The interior of Saint John's was originally lighted from all four sides by a diffused glow through clerestory windows of smoked glass common to industrial buildings; one end has since been blocked in. The sloping floor and simple wood pews give visual access from everywhere in the building, but the visitor's eyes are inevitably drawn to the overhead beams and supports. All hardware is exposed. The warm, rich color of the wood reflects the changing light and takes away any sense of cool austerity that such economy of material and design might have created. Although the natural lighting is perfectly suited to the space, artificial light was also provided by the Morgan office in the form of wood and iron "electroliers," with bare bulbs pointed down. The acoustics are remarkable, which has helped to make the church an admirable performing-arts center since the expanded congregation built a large modern church down the street in 1970.
A variety of spatial treatments leads a visitor from the main interior of the curch through a narrow redwood-paneled and glazed passage to the open-timbered hall of the former Sunday school building and the lower-ceilinged offices at either end of it. The hall is lit by wood fixtures holding bare bulbs set into cross-shaped electroliers. Early light bulbs gave a softer light than their glaring contemporary counterparts, but it is not difficult even now to imagine the effectiveness of the original light.

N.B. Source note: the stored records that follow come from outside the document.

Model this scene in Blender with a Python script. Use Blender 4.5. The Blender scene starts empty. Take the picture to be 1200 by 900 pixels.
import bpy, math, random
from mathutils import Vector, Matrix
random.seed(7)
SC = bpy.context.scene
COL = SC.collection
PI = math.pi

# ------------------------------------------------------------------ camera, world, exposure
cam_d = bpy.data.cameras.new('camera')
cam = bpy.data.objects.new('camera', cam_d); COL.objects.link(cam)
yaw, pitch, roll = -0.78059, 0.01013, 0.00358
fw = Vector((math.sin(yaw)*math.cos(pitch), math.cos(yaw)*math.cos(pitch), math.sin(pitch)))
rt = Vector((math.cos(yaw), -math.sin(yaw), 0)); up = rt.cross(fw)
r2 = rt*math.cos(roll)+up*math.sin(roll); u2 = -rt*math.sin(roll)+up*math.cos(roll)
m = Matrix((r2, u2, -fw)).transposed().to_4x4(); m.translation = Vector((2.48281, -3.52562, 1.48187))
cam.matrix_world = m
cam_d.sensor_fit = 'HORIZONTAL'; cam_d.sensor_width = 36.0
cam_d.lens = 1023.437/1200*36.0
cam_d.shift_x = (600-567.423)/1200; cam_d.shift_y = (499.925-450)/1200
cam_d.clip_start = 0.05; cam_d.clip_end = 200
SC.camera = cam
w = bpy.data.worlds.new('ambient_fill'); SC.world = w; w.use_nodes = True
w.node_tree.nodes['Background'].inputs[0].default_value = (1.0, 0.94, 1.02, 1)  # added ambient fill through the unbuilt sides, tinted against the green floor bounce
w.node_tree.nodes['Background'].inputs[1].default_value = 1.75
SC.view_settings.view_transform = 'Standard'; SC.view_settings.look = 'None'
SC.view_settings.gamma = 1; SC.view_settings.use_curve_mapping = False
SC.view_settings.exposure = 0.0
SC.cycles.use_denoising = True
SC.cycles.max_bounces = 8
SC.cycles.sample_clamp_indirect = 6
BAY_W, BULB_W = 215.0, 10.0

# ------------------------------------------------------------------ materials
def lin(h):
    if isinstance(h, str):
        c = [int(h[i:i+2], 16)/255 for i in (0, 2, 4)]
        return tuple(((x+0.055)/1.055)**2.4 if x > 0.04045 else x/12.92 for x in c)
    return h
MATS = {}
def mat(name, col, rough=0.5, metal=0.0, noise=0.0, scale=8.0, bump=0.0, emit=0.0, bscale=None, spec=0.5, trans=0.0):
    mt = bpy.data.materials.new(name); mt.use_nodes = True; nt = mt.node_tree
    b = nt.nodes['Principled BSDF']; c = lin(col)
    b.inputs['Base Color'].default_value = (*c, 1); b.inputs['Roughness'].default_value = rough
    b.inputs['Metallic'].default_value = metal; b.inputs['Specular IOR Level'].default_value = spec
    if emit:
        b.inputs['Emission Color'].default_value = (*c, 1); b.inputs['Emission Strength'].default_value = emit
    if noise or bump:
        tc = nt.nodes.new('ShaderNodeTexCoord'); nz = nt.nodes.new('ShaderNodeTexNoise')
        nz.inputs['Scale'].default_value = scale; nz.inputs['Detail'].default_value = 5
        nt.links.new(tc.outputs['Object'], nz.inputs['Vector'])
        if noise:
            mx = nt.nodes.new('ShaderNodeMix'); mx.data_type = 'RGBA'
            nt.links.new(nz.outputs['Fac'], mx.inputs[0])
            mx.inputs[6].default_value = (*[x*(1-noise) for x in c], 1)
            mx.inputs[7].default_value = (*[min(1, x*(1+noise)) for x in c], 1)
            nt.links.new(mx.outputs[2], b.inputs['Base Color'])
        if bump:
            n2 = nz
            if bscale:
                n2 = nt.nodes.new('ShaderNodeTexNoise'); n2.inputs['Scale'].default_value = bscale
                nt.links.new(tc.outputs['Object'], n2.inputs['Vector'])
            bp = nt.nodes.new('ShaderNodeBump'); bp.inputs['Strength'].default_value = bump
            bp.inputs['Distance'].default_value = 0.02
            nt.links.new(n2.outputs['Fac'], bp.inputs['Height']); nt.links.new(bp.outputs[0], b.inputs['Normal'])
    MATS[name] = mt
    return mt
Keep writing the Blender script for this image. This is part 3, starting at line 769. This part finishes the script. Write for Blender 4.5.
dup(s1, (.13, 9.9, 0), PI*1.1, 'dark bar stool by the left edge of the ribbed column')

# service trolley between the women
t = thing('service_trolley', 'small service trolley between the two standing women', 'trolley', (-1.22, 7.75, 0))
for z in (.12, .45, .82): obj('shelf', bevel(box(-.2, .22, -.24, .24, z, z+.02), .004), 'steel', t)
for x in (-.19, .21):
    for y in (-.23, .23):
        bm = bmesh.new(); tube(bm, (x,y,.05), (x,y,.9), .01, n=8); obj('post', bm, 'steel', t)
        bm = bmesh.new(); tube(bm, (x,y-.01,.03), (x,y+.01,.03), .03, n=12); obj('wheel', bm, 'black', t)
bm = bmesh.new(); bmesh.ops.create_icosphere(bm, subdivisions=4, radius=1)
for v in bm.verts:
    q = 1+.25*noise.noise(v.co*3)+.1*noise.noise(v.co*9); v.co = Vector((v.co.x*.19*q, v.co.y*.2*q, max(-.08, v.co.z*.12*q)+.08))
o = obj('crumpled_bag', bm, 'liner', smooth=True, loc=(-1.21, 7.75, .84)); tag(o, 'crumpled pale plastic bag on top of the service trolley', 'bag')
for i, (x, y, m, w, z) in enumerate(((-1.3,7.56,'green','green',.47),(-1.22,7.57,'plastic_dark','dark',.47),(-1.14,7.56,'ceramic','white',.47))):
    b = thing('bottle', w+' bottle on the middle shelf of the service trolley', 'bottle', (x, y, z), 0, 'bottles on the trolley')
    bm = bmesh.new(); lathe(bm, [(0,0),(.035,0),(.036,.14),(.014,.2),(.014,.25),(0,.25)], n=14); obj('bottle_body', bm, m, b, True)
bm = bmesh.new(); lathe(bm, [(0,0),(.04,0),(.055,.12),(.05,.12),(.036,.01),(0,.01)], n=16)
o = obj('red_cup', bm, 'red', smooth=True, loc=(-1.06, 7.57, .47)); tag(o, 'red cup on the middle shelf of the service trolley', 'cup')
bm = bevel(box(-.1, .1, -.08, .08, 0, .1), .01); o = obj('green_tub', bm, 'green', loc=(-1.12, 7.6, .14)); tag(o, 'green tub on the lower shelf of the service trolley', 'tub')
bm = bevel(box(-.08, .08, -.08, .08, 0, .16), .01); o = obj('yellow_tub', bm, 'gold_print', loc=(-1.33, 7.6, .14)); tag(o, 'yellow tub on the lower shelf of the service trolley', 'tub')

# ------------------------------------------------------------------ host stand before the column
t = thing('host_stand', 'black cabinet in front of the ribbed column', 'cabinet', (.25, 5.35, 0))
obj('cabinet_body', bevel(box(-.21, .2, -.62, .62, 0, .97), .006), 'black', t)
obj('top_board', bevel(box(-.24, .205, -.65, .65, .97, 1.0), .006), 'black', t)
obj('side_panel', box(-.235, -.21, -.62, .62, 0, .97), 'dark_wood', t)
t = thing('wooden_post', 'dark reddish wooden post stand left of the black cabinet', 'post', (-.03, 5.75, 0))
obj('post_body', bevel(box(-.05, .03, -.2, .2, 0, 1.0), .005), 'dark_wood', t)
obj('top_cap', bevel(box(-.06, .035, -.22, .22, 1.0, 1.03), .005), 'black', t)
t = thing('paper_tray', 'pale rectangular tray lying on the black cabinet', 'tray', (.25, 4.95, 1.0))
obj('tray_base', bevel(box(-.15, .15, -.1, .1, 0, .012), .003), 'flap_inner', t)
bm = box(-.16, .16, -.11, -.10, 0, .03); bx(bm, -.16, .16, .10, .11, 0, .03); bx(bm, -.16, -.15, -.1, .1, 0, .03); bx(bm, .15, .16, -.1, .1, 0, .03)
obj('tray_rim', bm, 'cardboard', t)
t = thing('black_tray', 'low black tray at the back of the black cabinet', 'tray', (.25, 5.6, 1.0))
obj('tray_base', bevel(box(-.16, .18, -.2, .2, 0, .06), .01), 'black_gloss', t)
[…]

Saint John's interior can be compared with Morgan's earlier First Baptist of Oakland, as both derive from the Crafts style. Both use native redwood, both are geometric, both are original in composition and in execution. But the effect of the two is quite different. The Oakland church is impressive and moving in the sweeping curves of its pews and supports, while Saint John's has a kind of harmony that looks simpler but is in fact more sophisticated. The ingenious play between the inside and outside and the relation of details to the whole at Saint John's have rarely been equaled in American urban architecture (Boutelle 1988: 69-70,72).